Nor was his political sagacity liable to impeachment by the extent to which he had been thus deceived by the French court. "So far from being reprehensible that I did not suspect such a crime," he said, "I should rather be chargeable with malignity had I been capable of so sinister a suspicion. 'Tis not an ordinary thing to conceal such enormous deliberations under the plausible cover of a marriage festival."

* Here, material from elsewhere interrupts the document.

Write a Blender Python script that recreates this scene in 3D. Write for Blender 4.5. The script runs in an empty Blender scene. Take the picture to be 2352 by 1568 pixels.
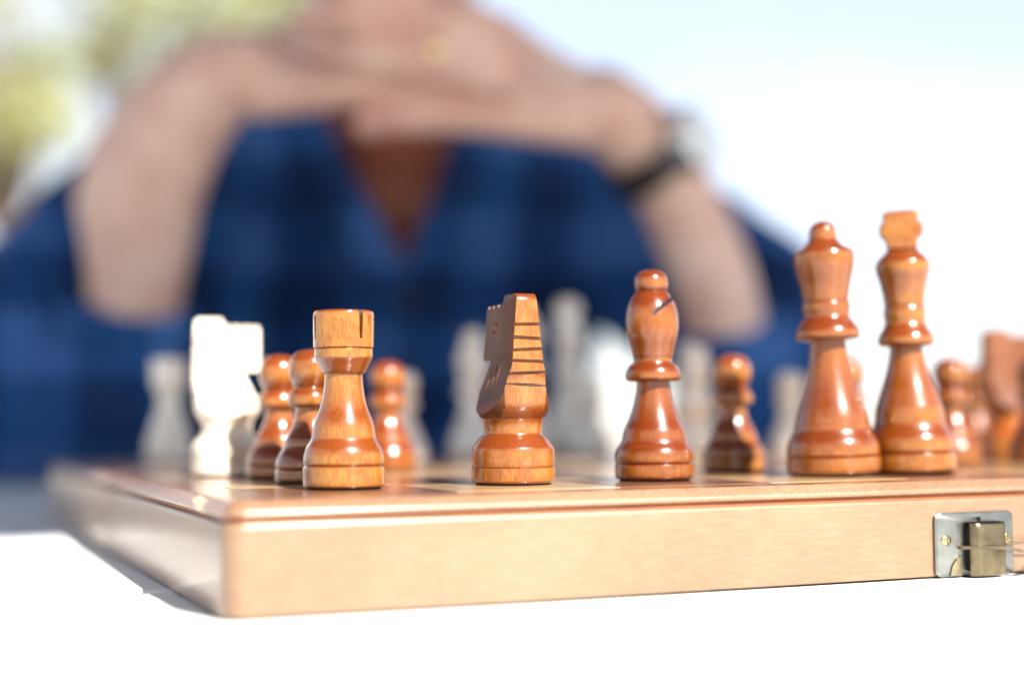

Meanwhile, Count Louis lay confined to his couch with a burning fever. His soldiers refused any longer to hold the city, now that the altered intentions of Charles IX. were known and the forces of Orange withdrawn. Alva offered the most honorable conditions, and it was therefore impossible for the Count to make longer resistance. The city was so important, and time was at that moment so valuable that the Duke was willing to forego his vengeance upon the rebel whom he so cordially detested, and to be satisfied with depriving, him of the prize which he had seized with such audacity. "It would have afforded me sincere pleasure," wrote the Duke, "over and above the benefit to God and your Majesty, to have had the Count of Nassau in my power. I would overleap every obstacle to seize him, such is the particular hatred which I bear the man." Under, the circumstances, however, he acknowledged that the result of the council of war could only be to grant liberal terms.